Exercise directions: Emit an exact copy of the lines running from the start of the records to the line containing "COL = S.collection", both included.

--- BEGIN Input rows ---

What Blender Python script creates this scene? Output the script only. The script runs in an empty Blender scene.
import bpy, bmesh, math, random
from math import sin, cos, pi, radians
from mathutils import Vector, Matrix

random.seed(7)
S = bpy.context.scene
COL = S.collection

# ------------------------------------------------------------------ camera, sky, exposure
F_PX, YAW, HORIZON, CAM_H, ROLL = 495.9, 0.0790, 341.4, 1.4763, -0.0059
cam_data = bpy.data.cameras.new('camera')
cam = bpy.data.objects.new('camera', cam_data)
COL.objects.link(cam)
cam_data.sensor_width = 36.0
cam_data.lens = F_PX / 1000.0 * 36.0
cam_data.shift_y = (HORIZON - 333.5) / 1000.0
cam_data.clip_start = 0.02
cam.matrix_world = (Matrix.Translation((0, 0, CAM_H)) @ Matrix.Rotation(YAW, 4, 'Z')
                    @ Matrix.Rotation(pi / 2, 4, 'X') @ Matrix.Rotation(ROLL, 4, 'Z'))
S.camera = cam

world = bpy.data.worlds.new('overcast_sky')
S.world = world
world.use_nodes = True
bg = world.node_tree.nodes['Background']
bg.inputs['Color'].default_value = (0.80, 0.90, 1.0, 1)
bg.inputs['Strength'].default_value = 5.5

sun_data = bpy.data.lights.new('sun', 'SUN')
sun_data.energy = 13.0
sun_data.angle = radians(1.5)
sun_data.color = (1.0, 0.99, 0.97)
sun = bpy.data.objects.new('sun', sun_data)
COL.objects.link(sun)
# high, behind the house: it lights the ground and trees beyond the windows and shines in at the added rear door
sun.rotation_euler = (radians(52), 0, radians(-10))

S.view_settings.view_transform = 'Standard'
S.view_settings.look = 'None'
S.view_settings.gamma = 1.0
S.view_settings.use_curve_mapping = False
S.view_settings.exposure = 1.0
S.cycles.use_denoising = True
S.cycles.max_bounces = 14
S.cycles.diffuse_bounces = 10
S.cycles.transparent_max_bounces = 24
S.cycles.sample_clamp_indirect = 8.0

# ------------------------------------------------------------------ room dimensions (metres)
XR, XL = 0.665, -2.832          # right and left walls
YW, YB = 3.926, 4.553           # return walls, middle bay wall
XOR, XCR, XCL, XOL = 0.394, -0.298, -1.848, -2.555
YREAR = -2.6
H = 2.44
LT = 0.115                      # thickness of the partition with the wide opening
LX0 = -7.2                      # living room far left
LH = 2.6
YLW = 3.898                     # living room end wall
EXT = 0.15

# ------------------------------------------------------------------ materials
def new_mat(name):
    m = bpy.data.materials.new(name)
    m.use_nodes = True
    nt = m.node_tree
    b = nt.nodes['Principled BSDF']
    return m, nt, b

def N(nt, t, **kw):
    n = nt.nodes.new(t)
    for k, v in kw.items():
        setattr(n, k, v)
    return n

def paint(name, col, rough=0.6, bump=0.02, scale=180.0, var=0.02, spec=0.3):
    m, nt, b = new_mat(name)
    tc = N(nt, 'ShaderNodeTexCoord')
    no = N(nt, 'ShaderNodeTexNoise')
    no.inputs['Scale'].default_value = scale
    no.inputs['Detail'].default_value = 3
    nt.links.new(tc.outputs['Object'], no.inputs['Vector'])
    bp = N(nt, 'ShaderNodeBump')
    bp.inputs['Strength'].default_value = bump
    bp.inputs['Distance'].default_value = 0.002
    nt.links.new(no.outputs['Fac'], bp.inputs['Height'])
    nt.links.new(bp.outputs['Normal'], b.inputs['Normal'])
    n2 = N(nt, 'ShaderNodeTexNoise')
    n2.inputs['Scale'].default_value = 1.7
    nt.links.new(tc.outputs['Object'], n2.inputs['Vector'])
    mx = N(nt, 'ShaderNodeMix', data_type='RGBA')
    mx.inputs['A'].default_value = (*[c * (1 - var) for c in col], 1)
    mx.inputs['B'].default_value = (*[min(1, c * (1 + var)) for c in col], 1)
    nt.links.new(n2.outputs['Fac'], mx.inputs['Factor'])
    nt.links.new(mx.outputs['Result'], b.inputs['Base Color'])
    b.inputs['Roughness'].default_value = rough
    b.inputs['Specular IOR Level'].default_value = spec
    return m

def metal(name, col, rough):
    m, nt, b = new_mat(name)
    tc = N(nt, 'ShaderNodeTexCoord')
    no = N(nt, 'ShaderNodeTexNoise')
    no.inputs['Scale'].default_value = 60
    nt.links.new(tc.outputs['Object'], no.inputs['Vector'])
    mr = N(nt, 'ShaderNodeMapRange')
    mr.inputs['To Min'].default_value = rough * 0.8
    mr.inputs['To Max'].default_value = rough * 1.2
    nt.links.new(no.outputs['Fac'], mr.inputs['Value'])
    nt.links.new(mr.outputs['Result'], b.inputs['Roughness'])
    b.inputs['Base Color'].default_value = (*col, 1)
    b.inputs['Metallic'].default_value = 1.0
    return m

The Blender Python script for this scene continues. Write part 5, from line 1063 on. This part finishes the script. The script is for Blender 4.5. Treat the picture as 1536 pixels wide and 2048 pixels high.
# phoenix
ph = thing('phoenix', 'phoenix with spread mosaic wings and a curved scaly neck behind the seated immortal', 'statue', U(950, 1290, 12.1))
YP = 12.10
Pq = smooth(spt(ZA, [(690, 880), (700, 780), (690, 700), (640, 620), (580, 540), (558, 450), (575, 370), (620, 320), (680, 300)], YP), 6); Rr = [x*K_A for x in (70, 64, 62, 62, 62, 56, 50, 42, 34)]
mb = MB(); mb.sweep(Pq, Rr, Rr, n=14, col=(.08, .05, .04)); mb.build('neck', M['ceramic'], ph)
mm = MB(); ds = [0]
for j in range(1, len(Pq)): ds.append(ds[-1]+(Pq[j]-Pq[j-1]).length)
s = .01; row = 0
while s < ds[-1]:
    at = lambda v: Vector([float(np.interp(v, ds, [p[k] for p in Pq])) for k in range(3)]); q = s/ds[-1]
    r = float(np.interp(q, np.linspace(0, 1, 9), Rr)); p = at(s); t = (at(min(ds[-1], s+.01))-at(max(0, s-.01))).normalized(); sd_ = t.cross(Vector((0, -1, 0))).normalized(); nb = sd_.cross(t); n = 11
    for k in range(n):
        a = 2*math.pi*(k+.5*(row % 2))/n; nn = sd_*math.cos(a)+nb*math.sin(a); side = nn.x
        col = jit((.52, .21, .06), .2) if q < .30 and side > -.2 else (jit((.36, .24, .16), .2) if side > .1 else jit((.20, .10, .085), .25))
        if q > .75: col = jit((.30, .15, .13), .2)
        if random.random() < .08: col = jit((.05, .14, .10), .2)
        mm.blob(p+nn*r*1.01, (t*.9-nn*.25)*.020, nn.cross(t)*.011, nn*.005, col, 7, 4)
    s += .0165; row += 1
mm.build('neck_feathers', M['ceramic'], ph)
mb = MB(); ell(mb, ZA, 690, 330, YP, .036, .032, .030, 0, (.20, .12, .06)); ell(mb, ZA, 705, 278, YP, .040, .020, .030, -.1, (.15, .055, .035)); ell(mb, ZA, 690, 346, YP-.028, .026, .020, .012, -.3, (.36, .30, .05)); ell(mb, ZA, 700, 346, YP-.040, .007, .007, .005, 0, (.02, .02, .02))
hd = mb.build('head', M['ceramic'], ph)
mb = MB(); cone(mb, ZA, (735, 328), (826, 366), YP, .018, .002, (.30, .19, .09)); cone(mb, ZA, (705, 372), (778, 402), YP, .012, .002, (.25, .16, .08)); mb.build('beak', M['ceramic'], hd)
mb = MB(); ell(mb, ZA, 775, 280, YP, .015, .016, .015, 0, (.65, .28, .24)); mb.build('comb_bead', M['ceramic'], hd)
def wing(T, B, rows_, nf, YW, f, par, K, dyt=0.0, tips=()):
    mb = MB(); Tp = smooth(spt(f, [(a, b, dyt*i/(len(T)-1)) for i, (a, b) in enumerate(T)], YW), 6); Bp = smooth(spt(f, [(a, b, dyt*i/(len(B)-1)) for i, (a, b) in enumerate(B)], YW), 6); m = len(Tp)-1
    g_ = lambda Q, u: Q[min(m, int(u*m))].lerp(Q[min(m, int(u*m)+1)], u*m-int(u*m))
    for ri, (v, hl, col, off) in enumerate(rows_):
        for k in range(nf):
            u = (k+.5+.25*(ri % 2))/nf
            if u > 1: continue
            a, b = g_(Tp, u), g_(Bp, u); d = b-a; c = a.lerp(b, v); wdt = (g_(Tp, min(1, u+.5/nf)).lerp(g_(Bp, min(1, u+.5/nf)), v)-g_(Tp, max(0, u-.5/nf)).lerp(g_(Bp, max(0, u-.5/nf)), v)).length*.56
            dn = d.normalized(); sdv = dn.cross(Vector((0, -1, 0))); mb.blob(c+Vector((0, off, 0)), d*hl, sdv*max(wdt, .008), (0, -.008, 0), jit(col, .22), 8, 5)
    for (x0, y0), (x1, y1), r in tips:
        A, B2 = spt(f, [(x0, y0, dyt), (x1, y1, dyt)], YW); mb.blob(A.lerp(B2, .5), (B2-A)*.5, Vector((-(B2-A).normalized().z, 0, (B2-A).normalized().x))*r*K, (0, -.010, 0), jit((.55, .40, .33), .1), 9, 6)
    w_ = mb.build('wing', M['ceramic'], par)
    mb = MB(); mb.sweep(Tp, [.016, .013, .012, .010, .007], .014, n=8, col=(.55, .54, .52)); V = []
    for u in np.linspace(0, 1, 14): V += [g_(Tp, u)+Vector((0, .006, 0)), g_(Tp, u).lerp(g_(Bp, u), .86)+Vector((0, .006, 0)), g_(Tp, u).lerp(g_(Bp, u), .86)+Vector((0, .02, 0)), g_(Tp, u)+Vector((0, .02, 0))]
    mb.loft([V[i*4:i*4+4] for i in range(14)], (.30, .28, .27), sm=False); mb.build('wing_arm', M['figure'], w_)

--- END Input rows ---

Solution:
What Blender Python script creates this scene? Output the script only. The script runs in an empty Blender scene.
import bpy, bmesh, math, random
from math import sin, cos, pi, radians
from mathutils import Vector, Matrix

random.seed(7)
S = bpy.context.scene
COL = S.collection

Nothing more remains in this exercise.